■ **Set problem**:
Output the lines below exactly, please, from the first line until the line with "return V.reshape(-1, 3), Fq.reshape(-1, 4), np.repeat(rv, 6)", counting both.

—————

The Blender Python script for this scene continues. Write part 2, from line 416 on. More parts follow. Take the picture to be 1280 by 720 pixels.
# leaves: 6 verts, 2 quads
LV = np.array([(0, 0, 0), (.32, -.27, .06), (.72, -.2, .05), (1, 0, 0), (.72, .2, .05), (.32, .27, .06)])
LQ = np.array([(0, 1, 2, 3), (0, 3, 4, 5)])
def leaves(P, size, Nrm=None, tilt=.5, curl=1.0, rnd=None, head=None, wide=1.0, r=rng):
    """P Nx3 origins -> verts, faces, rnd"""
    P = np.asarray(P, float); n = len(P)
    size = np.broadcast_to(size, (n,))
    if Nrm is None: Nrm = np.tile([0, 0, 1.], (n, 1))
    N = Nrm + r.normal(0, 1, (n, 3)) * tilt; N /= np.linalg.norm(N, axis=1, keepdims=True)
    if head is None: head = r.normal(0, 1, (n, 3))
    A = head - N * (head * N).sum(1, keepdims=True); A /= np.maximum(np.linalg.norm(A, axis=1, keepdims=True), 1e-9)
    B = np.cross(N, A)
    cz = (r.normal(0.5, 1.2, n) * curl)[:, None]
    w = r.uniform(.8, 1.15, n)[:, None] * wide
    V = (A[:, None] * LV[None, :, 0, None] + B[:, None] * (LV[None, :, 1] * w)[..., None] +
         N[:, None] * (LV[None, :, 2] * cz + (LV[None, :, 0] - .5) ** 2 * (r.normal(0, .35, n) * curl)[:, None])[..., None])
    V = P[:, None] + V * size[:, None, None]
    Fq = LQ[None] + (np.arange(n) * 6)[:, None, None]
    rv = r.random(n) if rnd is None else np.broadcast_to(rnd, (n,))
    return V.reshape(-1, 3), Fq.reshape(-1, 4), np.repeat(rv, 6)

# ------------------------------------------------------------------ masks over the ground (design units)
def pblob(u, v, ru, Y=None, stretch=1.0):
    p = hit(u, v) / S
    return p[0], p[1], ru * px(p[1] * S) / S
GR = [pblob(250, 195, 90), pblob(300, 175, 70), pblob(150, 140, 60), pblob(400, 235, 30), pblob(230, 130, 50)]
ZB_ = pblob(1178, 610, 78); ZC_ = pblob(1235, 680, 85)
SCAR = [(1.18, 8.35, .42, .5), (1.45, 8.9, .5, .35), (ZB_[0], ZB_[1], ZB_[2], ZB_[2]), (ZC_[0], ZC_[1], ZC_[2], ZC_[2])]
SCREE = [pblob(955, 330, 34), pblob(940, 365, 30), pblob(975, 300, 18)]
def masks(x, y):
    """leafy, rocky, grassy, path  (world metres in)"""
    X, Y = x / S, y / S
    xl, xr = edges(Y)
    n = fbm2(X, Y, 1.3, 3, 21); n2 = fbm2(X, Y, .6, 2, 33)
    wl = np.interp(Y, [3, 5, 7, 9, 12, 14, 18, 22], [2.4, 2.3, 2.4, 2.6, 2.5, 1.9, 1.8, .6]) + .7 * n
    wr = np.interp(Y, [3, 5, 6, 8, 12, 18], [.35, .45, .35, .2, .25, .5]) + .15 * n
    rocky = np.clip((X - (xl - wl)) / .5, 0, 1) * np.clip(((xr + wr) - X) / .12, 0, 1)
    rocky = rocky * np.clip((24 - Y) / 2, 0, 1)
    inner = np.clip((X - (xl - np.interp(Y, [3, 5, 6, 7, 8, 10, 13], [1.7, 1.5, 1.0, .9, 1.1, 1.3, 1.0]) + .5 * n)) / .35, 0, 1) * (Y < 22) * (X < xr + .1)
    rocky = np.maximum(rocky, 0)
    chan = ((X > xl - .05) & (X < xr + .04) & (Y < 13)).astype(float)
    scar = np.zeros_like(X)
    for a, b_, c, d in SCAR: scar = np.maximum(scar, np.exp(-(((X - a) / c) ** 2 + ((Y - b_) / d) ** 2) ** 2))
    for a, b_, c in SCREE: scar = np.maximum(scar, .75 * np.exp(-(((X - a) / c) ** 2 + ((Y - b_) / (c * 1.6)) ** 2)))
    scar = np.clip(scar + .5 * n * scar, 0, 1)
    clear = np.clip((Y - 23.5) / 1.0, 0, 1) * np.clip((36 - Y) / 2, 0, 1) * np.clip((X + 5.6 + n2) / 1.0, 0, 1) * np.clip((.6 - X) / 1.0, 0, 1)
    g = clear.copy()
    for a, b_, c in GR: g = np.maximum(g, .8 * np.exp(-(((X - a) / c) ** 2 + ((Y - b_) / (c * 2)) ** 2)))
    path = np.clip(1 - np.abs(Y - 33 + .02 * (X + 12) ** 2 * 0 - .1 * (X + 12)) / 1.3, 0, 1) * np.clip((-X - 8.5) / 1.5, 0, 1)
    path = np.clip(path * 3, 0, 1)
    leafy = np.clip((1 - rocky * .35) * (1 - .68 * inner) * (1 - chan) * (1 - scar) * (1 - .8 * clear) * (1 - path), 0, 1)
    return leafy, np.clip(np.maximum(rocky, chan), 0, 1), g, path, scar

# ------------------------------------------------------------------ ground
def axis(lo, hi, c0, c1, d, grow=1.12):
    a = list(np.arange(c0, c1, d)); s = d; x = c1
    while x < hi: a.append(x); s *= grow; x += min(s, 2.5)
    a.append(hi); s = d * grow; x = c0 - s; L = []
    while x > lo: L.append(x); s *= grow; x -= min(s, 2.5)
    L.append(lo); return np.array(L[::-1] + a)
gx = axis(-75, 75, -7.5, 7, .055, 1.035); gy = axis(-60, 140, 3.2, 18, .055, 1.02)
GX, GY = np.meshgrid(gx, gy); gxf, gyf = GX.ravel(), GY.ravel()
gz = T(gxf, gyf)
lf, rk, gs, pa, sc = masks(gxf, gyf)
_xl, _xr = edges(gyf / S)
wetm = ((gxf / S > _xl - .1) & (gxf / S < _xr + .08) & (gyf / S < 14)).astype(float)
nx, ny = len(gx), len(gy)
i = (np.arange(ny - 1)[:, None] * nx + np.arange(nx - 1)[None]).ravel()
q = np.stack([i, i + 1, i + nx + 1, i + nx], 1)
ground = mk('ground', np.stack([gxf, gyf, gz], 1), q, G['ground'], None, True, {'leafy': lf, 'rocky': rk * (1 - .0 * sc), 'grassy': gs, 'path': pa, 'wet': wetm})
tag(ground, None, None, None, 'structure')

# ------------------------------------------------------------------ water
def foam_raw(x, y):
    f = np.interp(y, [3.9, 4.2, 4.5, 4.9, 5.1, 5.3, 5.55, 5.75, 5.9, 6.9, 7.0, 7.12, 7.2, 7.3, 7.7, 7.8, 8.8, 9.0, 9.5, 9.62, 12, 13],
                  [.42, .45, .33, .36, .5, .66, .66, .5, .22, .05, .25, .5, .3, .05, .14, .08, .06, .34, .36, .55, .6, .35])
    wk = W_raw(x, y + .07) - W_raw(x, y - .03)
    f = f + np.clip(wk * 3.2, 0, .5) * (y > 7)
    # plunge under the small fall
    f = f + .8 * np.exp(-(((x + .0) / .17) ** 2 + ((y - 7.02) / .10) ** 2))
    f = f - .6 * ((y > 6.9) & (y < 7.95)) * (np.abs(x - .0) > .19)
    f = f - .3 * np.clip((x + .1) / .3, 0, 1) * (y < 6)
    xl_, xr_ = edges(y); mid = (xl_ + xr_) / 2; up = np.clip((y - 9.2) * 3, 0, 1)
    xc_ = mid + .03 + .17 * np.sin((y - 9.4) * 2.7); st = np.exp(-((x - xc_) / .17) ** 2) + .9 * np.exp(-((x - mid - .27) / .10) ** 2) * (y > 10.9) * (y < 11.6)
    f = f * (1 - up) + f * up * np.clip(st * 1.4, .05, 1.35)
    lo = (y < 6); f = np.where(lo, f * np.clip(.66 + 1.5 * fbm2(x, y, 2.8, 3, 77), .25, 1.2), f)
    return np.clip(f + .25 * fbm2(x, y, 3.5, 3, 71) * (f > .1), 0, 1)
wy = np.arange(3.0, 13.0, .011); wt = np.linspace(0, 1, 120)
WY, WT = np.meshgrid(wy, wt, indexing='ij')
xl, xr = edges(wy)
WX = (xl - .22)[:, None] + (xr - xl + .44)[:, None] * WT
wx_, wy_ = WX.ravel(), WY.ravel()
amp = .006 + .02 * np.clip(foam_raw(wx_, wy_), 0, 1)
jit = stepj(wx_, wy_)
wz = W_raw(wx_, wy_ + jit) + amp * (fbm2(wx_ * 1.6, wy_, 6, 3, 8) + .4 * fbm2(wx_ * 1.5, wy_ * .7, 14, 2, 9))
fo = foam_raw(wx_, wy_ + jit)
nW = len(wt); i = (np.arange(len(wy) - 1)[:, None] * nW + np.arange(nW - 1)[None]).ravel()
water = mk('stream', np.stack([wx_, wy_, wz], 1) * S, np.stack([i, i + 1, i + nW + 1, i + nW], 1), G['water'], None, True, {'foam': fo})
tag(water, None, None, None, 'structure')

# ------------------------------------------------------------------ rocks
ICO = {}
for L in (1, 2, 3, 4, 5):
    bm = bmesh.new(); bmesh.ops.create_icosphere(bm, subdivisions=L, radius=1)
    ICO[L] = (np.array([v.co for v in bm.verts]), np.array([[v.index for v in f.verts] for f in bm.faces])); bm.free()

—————

■ **Reply**:
The Blender Python script for this scene continues. Write part 2, from line 416 on. More parts follow. Take the picture to be 1280 by 720 pixels.
# leaves: 6 verts, 2 quads
LV = np.array([(0, 0, 0), (.32, -.27, .06), (.72, -.2, .05), (1, 0, 0), (.72, .2, .05), (.32, .27, .06)])
LQ = np.array([(0, 1, 2, 3), (0, 3, 4, 5)])
def leaves(P, size, Nrm=None, tilt=.5, curl=1.0, rnd=None, head=None, wide=1.0, r=rng):
    """P Nx3 origins -> verts, faces, rnd"""
    P = np.asarray(P, float); n = len(P)
    size = np.broadcast_to(size, (n,))
    if Nrm is None: Nrm = np.tile([0, 0, 1.], (n, 1))
    N = Nrm + r.normal(0, 1, (n, 3)) * tilt; N /= np.linalg.norm(N, axis=1, keepdims=True)
    if head is None: head = r.normal(0, 1, (n, 3))
    A = head - N * (head * N).sum(1, keepdims=True); A /= np.maximum(np.linalg.norm(A, axis=1, keepdims=True), 1e-9)
    B = np.cross(N, A)
    cz = (r.normal(0.5, 1.2, n) * curl)[:, None]
    w = r.uniform(.8, 1.15, n)[:, None] * wide
    V = (A[:, None] * LV[None, :, 0, None] + B[:, None] * (LV[None, :, 1] * w)[..., None] +
         N[:, None] * (LV[None, :, 2] * cz + (LV[None, :, 0] - .5) ** 2 * (r.normal(0, .35, n) * curl)[:, None])[..., None])
    V = P[:, None] + V * size[:, None, None]
    Fq = LQ[None] + (np.arange(n) * 6)[:, None, None]
    rv = r.random(n) if rnd is None else np.broadcast_to(rnd, (n,))
    return V.reshape(-1, 3), Fq.reshape(-1, 4), np.repeat(rv, 6)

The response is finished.